To borrow a line from “The Pursuit of Happyness,” “I call
this part of my life ‘Getting Noticed.’”
I walk beside her. All eyes on her. Her legs and her figure
and who knows what else.
I walk alone. Some eyes on me. My... aye, what do I know? I got two legs, two arms, and all the other
body parts the one next to me had the previous day.
The packed dance floor. Does anyone else see the civilized
vultures moving across the hardwoods? The laughter that is anything but
genuine, the hugs that are anything but connecting, the dance moves that are
longing for recognition. The fake posture of confidence and ease. I see
ill-at-ease. One of the best lines I’ve ever heard was “Those who know don’t
speak.” In this case, those who are don’t show. Don’t show the muscles on steroids, the “cool”
walk, the high chin, and the holier-than-thou attitude. Oh yes, that will
certainly get the attention of the crowd. We will stare. We will admire. We will
indulge. Some of us will fall prey. Some of us will want to cry at the blatant
display of self-ignorance and emptiness. The next quality making its entrance
is a great nemesis of mine. We have battled many o’ time, and it keeps coming. Aggression
rushes in, perhaps, out, like a flood, like a sprinter out of his starting
blocks, like a hungry lion out of its cage. You have seen it, too. It’s that
woman whose body language, whose verbal language, and whose energy bestow
themselves upon her victim and suffocate the innocent. “Notice me!” is her cry.
It’s the man whose walk, whose talk, whose lead overwhelms what has now become
his quest, to be turned into a conquest, sending her into a space of serious discomfort. “I am important!” is
his message. Between the “notice me” and the “I am important,” there is
miniscule room for a meaningful conversation to take place. Hence, “I call this
part of my life ‘Pathetic, painful, preposterous.’”

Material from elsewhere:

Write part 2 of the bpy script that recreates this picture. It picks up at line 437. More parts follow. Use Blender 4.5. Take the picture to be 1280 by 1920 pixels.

I see the two feelings on the dance floor. I see those same
two feelings in me, and I ask myself a simple question. A basic question. A
question my mama didn’t ask me. What I would like to know, what I really want
to know, moving beyond the legs and the arms and all the other body parts, beyond
the make-up, and the dress, and the cars, and the jobs, is when on earth will I notice
myself?
I would then call that part of my life “A Triumph.”